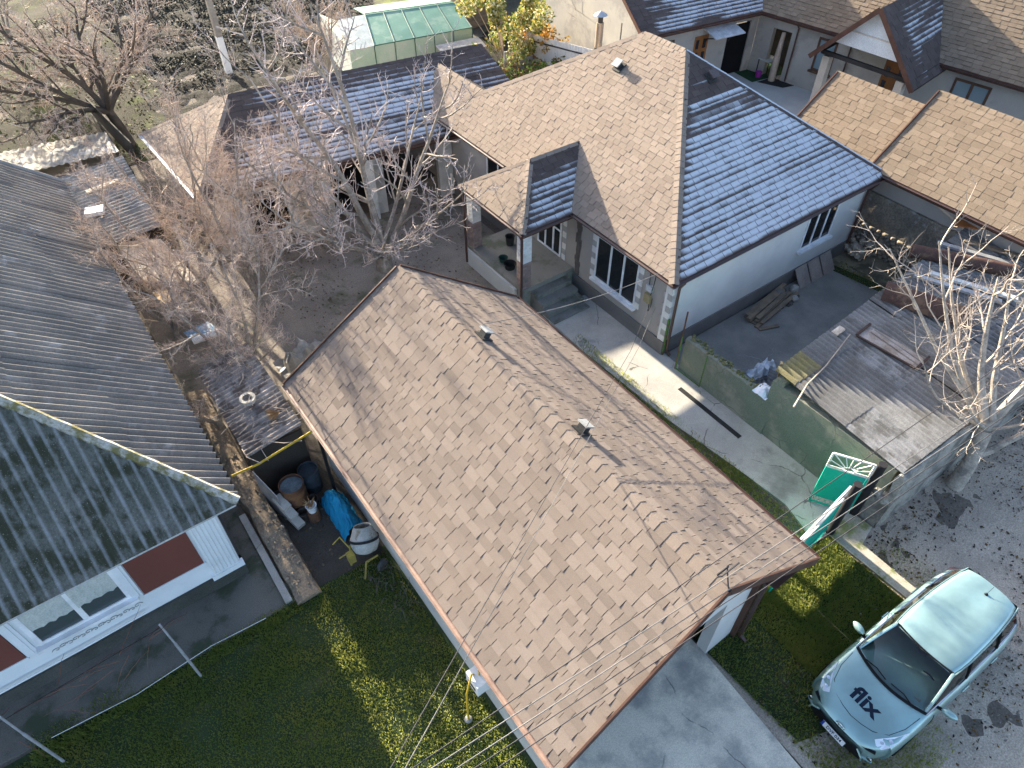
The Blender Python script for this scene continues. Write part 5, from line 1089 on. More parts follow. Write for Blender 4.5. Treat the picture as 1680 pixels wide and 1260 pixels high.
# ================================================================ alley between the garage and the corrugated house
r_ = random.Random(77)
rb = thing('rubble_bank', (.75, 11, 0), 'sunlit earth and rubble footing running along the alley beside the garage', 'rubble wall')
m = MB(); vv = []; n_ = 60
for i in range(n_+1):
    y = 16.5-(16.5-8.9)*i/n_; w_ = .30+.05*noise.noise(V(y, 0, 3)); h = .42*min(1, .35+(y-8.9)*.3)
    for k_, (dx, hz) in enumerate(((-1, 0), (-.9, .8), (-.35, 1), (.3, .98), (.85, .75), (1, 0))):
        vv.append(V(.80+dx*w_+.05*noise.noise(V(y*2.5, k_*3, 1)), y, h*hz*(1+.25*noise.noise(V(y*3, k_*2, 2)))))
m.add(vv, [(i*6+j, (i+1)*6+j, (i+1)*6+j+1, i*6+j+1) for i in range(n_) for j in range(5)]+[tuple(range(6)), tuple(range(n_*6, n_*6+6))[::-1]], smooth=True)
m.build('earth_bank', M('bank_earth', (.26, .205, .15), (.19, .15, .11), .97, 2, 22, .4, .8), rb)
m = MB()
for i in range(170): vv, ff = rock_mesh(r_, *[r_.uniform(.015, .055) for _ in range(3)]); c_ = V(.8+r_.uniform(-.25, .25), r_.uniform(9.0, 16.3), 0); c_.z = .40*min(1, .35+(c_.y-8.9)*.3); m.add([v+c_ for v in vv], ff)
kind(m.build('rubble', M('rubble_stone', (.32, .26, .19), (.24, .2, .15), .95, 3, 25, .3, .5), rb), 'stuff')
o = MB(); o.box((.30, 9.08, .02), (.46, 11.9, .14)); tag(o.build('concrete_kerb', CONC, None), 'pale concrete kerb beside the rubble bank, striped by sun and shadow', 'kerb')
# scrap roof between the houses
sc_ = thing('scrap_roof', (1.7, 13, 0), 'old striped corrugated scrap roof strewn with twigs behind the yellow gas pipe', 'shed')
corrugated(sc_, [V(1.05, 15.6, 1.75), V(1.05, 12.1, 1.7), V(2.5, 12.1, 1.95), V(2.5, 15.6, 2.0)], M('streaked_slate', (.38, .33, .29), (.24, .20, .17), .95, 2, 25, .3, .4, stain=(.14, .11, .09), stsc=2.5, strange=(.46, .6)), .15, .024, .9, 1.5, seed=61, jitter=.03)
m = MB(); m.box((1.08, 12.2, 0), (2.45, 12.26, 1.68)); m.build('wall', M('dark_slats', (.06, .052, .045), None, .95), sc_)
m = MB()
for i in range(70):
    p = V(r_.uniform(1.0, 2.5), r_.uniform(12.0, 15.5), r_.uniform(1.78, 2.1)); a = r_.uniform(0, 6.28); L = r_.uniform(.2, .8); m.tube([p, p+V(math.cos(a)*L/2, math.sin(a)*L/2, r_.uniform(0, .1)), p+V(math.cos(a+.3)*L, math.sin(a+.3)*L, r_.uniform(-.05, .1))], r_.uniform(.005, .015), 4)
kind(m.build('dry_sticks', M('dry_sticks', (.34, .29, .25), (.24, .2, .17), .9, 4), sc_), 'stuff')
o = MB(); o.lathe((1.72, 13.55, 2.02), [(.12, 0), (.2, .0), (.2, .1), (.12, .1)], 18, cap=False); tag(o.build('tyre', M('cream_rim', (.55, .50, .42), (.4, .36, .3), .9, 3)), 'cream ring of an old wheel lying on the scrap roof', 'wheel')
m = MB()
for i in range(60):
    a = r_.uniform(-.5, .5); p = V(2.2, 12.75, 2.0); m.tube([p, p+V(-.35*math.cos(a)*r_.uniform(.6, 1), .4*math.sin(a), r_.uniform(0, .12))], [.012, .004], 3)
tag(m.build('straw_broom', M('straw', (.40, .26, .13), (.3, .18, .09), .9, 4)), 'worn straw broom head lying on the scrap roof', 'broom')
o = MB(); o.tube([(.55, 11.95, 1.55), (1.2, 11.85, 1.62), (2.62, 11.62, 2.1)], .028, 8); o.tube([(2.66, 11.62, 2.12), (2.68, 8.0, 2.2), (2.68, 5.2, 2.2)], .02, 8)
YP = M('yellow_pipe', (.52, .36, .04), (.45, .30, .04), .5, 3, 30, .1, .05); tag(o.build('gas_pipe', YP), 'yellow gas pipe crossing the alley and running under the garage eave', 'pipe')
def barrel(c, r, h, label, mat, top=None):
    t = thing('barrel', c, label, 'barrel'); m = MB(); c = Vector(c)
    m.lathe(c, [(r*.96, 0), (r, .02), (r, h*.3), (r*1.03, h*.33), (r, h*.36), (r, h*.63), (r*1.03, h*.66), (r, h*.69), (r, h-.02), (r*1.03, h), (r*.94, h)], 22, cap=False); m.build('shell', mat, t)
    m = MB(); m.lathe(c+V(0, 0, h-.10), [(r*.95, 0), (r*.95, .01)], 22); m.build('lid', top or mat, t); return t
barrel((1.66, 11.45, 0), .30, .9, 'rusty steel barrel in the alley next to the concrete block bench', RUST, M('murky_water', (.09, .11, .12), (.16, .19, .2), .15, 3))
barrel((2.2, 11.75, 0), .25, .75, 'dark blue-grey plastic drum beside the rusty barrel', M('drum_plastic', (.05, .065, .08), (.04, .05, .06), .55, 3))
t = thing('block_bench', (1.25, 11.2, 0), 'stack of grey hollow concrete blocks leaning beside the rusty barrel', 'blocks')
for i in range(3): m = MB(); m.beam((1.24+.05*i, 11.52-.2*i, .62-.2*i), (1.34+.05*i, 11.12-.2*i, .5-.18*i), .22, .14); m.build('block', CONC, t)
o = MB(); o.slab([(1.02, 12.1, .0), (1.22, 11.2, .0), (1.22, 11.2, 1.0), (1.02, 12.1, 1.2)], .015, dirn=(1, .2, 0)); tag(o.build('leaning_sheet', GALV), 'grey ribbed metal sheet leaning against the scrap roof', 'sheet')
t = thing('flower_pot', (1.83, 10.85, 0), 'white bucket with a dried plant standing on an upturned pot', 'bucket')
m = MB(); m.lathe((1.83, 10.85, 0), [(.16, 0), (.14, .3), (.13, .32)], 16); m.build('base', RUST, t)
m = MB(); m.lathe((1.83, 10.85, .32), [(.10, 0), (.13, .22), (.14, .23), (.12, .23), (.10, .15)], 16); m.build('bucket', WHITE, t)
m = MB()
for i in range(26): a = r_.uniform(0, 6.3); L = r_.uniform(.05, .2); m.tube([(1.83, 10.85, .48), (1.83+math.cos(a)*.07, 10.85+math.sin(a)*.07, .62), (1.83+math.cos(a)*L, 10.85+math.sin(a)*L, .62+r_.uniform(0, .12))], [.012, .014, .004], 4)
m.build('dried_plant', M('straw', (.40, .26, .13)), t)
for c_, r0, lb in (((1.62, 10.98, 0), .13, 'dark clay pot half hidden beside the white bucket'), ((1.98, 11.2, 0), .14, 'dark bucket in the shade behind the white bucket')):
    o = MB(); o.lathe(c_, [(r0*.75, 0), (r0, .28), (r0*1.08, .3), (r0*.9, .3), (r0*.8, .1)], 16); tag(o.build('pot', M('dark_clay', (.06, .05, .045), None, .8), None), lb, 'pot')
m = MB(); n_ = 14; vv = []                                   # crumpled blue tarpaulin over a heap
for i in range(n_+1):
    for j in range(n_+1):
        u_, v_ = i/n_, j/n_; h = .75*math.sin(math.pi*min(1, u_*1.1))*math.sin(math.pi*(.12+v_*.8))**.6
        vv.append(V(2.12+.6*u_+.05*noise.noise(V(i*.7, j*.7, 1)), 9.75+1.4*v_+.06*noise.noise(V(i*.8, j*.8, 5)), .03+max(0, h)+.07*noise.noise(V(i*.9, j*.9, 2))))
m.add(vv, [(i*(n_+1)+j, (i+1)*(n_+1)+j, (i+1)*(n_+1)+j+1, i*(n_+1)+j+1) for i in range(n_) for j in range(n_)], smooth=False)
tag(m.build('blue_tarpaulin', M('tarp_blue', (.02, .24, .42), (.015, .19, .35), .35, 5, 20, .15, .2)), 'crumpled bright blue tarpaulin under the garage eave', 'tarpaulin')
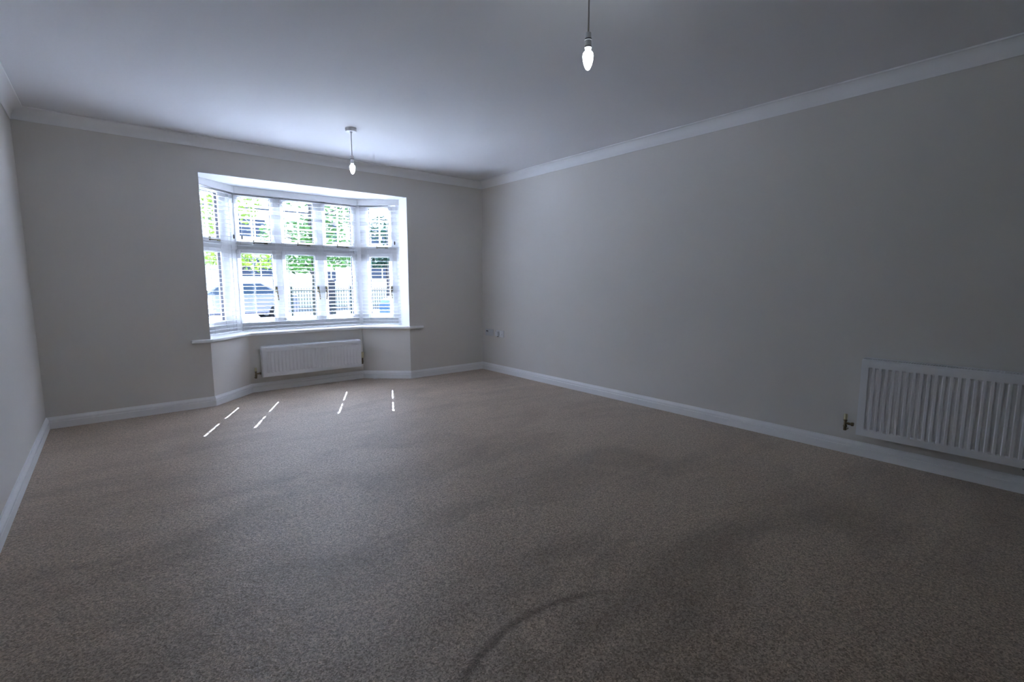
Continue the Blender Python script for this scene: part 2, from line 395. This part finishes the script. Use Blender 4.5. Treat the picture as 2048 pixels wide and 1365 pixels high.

○ ○ ○ ○ ○ ○ ○

Identify the lines that contain the string "wall", and copy every one of them.

_Correct result_:
rb = thing('rubble_bank', (.75, 11, 0), 'sunlit earth and rubble footing running along the alley beside the garage', 'rubble wall')
m = MB(); m.box((1.08, 12.2, 0), (2.45, 12.26, 1.68)); m.build('wall', M('dark_slats', (.06, .052, .045), None, .95), sc_)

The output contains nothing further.